=== REQUIREMENT ===
Would you transcribe the whole listing exactly, minus its pictures?

=== DATA PROVIDED ===
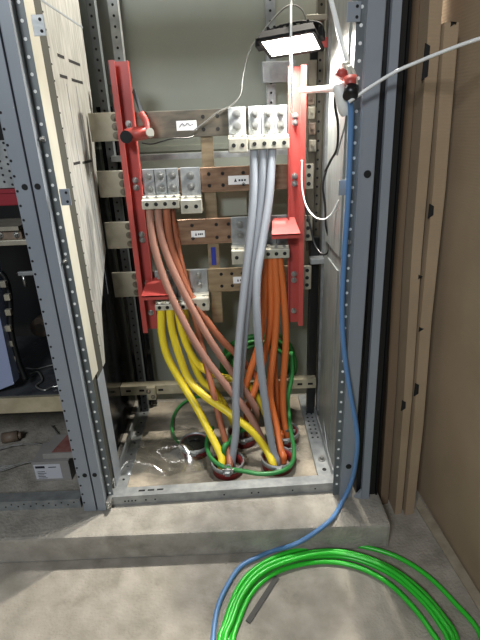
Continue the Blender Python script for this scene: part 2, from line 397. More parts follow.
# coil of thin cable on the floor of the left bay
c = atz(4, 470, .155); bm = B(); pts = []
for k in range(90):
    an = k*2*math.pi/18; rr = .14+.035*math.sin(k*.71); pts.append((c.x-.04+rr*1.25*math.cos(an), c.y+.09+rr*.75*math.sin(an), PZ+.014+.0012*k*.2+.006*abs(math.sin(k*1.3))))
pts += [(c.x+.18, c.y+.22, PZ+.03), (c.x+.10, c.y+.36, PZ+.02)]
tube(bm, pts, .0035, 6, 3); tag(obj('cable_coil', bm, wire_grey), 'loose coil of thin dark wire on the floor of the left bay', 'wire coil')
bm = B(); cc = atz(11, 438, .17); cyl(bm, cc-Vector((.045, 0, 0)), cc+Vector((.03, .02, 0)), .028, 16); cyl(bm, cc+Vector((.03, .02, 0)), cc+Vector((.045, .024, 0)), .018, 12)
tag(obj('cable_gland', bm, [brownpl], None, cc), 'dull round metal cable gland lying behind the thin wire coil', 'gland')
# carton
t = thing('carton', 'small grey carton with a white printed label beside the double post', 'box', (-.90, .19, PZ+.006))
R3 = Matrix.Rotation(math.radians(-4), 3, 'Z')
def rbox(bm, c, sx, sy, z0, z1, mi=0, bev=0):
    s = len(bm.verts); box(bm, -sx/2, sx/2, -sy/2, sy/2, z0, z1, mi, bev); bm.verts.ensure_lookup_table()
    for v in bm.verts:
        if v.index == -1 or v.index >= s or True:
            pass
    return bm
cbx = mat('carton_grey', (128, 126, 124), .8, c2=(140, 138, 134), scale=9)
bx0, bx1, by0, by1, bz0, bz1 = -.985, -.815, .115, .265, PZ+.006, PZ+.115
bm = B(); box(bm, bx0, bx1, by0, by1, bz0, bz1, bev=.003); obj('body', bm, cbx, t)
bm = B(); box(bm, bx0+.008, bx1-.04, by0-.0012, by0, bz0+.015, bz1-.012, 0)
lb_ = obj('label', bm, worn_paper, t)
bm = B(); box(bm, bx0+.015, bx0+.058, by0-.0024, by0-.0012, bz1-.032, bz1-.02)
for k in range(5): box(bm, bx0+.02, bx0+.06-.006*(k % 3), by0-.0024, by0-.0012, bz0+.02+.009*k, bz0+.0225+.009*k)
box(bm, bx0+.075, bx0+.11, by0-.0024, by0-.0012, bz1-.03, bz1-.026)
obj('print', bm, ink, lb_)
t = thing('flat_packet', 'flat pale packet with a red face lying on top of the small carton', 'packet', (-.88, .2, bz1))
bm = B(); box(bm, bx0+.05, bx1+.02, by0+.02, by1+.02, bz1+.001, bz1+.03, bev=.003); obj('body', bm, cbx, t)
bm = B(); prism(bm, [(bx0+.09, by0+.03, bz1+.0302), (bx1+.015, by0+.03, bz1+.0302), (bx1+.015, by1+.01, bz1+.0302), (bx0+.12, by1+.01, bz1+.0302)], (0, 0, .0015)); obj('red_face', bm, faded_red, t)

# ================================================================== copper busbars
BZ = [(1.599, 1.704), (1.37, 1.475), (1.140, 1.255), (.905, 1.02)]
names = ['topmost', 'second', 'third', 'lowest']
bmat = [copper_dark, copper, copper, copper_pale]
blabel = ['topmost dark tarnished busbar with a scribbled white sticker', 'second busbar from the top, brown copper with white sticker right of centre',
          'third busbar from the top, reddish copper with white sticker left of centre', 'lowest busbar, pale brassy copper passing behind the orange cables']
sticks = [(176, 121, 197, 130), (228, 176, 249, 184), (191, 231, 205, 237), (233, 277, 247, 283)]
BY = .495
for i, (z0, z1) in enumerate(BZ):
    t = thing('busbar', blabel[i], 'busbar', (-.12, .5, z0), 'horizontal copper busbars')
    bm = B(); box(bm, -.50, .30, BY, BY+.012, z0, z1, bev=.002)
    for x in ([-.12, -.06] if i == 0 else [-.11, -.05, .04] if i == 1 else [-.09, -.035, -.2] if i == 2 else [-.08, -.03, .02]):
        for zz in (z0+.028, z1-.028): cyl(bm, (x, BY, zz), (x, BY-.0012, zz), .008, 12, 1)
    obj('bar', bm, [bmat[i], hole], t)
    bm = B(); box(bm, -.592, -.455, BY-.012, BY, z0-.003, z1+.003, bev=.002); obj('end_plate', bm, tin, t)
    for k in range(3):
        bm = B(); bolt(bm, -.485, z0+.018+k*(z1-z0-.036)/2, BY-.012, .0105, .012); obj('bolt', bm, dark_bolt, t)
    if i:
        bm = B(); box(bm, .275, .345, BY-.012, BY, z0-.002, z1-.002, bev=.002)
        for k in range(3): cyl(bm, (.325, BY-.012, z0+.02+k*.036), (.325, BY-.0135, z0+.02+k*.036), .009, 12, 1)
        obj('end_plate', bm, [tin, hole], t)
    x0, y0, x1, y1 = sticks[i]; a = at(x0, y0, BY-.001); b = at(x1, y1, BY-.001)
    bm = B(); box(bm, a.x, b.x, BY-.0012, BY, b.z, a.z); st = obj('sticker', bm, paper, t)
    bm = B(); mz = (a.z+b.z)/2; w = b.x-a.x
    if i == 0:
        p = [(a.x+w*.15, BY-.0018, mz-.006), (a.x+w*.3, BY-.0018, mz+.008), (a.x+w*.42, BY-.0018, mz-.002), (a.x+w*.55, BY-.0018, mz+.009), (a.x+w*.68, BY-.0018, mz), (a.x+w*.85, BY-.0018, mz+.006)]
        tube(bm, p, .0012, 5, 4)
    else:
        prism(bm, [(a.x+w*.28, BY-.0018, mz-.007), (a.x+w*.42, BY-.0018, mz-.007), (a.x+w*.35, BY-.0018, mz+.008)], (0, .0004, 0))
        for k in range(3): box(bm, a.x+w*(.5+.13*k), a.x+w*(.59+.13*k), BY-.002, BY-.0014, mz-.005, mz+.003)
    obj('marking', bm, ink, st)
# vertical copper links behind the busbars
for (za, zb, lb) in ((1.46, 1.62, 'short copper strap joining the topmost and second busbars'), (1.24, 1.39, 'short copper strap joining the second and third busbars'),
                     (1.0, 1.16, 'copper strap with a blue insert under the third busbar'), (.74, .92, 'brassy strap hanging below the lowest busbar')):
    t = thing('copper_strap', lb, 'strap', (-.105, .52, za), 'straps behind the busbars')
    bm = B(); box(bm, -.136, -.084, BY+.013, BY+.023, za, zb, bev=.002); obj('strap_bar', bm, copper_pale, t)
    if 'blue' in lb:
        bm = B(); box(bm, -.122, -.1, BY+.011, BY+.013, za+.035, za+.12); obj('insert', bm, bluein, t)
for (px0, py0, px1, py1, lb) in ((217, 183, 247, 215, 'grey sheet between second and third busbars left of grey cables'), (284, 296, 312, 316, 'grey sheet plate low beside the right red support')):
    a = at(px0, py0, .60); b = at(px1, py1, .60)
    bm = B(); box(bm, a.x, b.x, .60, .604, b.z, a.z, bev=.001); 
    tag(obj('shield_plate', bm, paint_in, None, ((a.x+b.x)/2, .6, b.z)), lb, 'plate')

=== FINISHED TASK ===
Continue the Blender Python script for this scene: part 2, from line 397. More parts follow.
# coil of thin cable on the floor of the left bay
c = atz(4, 470, .155); bm = B(); pts = []
for k in range(90):
    an = k*2*math.pi/18; rr = .14+.035*math.sin(k*.71); pts.append((c.x-.04+rr*1.25*math.cos(an), c.y+.09+rr*.75*math.sin(an), PZ+.014+.0012*k*.2+.006*abs(math.sin(k*1.3))))
pts += [(c.x+.18, c.y+.22, PZ+.03), (c.x+.10, c.y+.36, PZ+.02)]
tube(bm, pts, .0035, 6, 3); tag(obj('cable_coil', bm, wire_grey), 'loose coil of thin dark wire on the floor of the left bay', 'wire coil')
bm = B(); cc = atz(11, 438, .17); cyl(bm, cc-Vector((.045, 0, 0)), cc+Vector((.03, .02, 0)), .028, 16); cyl(bm, cc+Vector((.03, .02, 0)), cc+Vector((.045, .024, 0)), .018, 12)
tag(obj('cable_gland', bm, [brownpl], None, cc), 'dull round metal cable gland lying behind the thin wire coil', 'gland')
# carton
t = thing('carton', 'small grey carton with a white printed label beside the double post', 'box', (-.90, .19, PZ+.006))
R3 = Matrix.Rotation(math.radians(-4), 3, 'Z')
def rbox(bm, c, sx, sy, z0, z1, mi=0, bev=0):
    s = len(bm.verts); box(bm, -sx/2, sx/2, -sy/2, sy/2, z0, z1, mi, bev); bm.verts.ensure_lookup_table()
    for v in bm.verts:
        if v.index == -1 or v.index >= s or True:
            pass
    return bm
cbx = mat('carton_grey', (128, 126, 124), .8, c2=(140, 138, 134), scale=9)
bx0, bx1, by0, by1, bz0, bz1 = -.985, -.815, .115, .265, PZ+.006, PZ+.115
bm = B(); box(bm, bx0, bx1, by0, by1, bz0, bz1, bev=.003); obj('body', bm, cbx, t)
bm = B(); box(bm, bx0+.008, bx1-.04, by0-.0012, by0, bz0+.015, bz1-.012, 0)
lb_ = obj('label', bm, worn_paper, t)
bm = B(); box(bm, bx0+.015, bx0+.058, by0-.0024, by0-.0012, bz1-.032, bz1-.02)
for k in range(5): box(bm, bx0+.02, bx0+.06-.006*(k % 3), by0-.0024, by0-.0012, bz0+.02+.009*k, bz0+.0225+.009*k)
box(bm, bx0+.075, bx0+.11, by0-.0024, by0-.0012, bz1-.03, bz1-.026)
obj('print', bm, ink, lb_)
t = thing('flat_packet', 'flat pale packet with a red face lying on top of the small carton', 'packet', (-.88, .2, bz1))
bm = B(); box(bm, bx0+.05, bx1+.02, by0+.02, by1+.02, bz1+.001, bz1+.03, bev=.003); obj('body', bm, cbx, t)
bm = B(); prism(bm, [(bx0+.09, by0+.03, bz1+.0302), (bx1+.015, by0+.03, bz1+.0302), (bx1+.015, by1+.01, bz1+.0302), (bx0+.12, by1+.01, bz1+.0302)], (0, 0, .0015)); obj('red_face', bm, faded_red, t)

# ================================================================== copper busbars
BZ = [(1.599, 1.704), (1.37, 1.475), (1.140, 1.255), (.905, 1.02)]
names = ['topmost', 'second', 'third', 'lowest']
bmat = [copper_dark, copper, copper, copper_pale]
blabel = ['topmost dark tarnished busbar with a scribbled white sticker', 'second busbar from the top, brown copper with white sticker right of centre',
          'third busbar from the top, reddish copper with white sticker left of centre', 'lowest busbar, pale brassy copper passing behind the orange cables']
sticks = [(176, 121, 197, 130), (228, 176, 249, 184), (191, 231, 205, 237), (233, 277, 247, 283)]
BY = .495
for i, (z0, z1) in enumerate(BZ):
    t = thing('busbar', blabel[i], 'busbar', (-.12, .5, z0), 'horizontal copper busbars')
    bm = B(); box(bm, -.50, .30, BY, BY+.012, z0, z1, bev=.002)
    for x in ([-.12, -.06] if i == 0 else [-.11, -.05, .04] if i == 1 else [-.09, -.035, -.2] if i == 2 else [-.08, -.03, .02]):
        for zz in (z0+.028, z1-.028): cyl(bm, (x, BY, zz), (x, BY-.0012, zz), .008, 12, 1)
    obj('bar', bm, [bmat[i], hole], t)
    bm = B(); box(bm, -.592, -.455, BY-.012, BY, z0-.003, z1+.003, bev=.002); obj('end_plate', bm, tin, t)
    for k in range(3):
        bm = B(); bolt(bm, -.485, z0+.018+k*(z1-z0-.036)/2, BY-.012, .0105, .012); obj('bolt', bm, dark_bolt, t)
    if i:
        bm = B(); box(bm, .275, .345, BY-.012, BY, z0-.002, z1-.002, bev=.002)
        for k in range(3): cyl(bm, (.325, BY-.012, z0+.02+k*.036), (.325, BY-.0135, z0+.02+k*.036), .009, 12, 1)
        obj('end_plate', bm, [tin, hole], t)
    x0, y0, x1, y1 = sticks[i]; a = at(x0, y0, BY-.001); b = at(x1, y1, BY-.001)
    bm = B(); box(bm, a.x, b.x, BY-.0012, BY, b.z, a.z); st = obj('sticker', bm, paper, t)
    bm = B(); mz = (a.z+b.z)/2; w = b.x-a.x
    if i == 0:
        p = [(a.x+w*.15, BY-.0018, mz-.006), (a.x+w*.3, BY-.0018, mz+.008), (a.x+w*.42, BY-.0018, mz-.002), (a.x+w*.55, BY-.0018, mz+.009), (a.x+w*.68, BY-.0018, mz), (a.x+w*.85, BY-.0018, mz+.006)]
        tube(bm, p, .0012, 5, 4)
    else:
        prism(bm, [(a.x+w*.28, BY-.0018, mz-.007), (a.x+w*.42, BY-.0018, mz-.007), (a.x+w*.35, BY-.0018, mz+.008)], (0, .0004, 0))
        for k in range(3): box(bm, a.x+w*(.5+.13*k), a.x+w*(.59+.13*k), BY-.002, BY-.0014, mz-.005, mz+.003)
    obj('marking', bm, ink, st)
# vertical copper links behind the busbars
for (za, zb, lb) in ((1.46, 1.62, 'short copper strap joining the topmost and second busbars'), (1.24, 1.39, 'short copper strap joining the second and third busbars'),
                     (1.0, 1.16, 'copper strap with a blue insert under the third busbar'), (.74, .92, 'brassy strap hanging below the lowest busbar')):
    t = thing('copper_strap', lb, 'strap', (-.105, .52, za), 'straps behind the busbars')
    bm = B(); box(bm, -.136, -.084, BY+.013, BY+.023, za, zb, bev=.002); obj('strap_bar', bm, copper_pale, t)
    if 'blue' in lb:
        bm = B(); box(bm, -.122, -.1, BY+.011, BY+.013, za+.035, za+.12); obj('insert', bm, bluein, t)
for (px0, py0, px1, py1, lb) in ((217, 183, 247, 215, 'grey sheet between second and third busbars left of grey cables'), (284, 296, 312, 316, 'grey sheet plate low beside the right red support')):
    a = at(px0, py0, .60); b = at(px1, py1, .60)
    bm = B(); box(bm, a.x, b.x, .60, .604, b.z, a.z, bev=.001); 
    tag(obj('shield_plate', bm, paint_in, None, ((a.x+b.x)/2, .6, b.z)), lb, 'plate')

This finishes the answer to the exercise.